São
injustas as comparações do prefeito de Sucupira com quem ocupa o Planalto;
aquele pelo menos sabia falar
O
personagem Odorico Paraguaçu, imortalizado por Paulo Gracindo, desfruta hoje de
tanta popularidade quanto na época em que a novela "O
Bem-Amado" foi exibida, em 1973. Coisas de memes:
internautas recuperaram a cena em que o prefeito da fictícia cidade de Sucupira
desvia vacinas que poderiam conter uma epidemia e, alertado para sua
desumanidade, dá de ombros: "E daí?".
Chega
a ser assombrosa a coincidência com o Brasil sob Bolsonaro. Mas injusta com Odorico.

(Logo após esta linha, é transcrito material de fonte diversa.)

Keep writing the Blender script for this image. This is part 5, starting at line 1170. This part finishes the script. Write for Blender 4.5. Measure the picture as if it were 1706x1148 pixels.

Populista, corrupto e inculto, o político de Dias Gomes tinha lá seu charme
baiano. Sobretudo no uso da linguagem, inspirada nos sermões tonitruantes de
Carlos Lacerda e no estilo cômico de José Cândido de Carvalho no romance
"O Coronel e o Lobisomem". Bolsonaro, chefe de uma Sucupira profunda,
não sabe o que é um discurso elaborado; o negócio dele é cuspir palavras e
palavrões.
A obra está de volta no streaming. Assistir a ela de novo ou pela primeira vez é uma experiência antropológica. No meio de uma conversa aparentemente normal, os seres humanos param de falar, põem a mão no bolso, pegam uma carteira, dela tiram um estranho bastonete, levam-no à boca e o acendem! E, incrível, as pessoas bebem de uma maneira antes conhecida como "socialmente", sem que no capítulo seguinte apareçam numa reunião dos Alcoólicos Anônimos.
As
melhores interpretações (o Zeca Diabo de Lima Duarte, o Dirceu Borboleta de
Emiliano Queiroz, Ida Gomes, Dorinha Duval e Dirce Migliaccio como as irmãs
Cajazeira) escapam ao cacoete da espontaneidade que marcou a dramaturgia da TV
Globo.
Um prazer é reencontrar Nezinho (Wilson Aguiar) e seu jegue Rodrigues --uma brincadeira de Dias Gomes com seu desafeto Nelson Rodrigues. Sóbrio, Nezinho idolatra Odorico; bêbado, o chama de "ladrão de cavalo". Até nisso Bolsonaro perde na comparação: seus adoradores e detratores não são tão engraçados.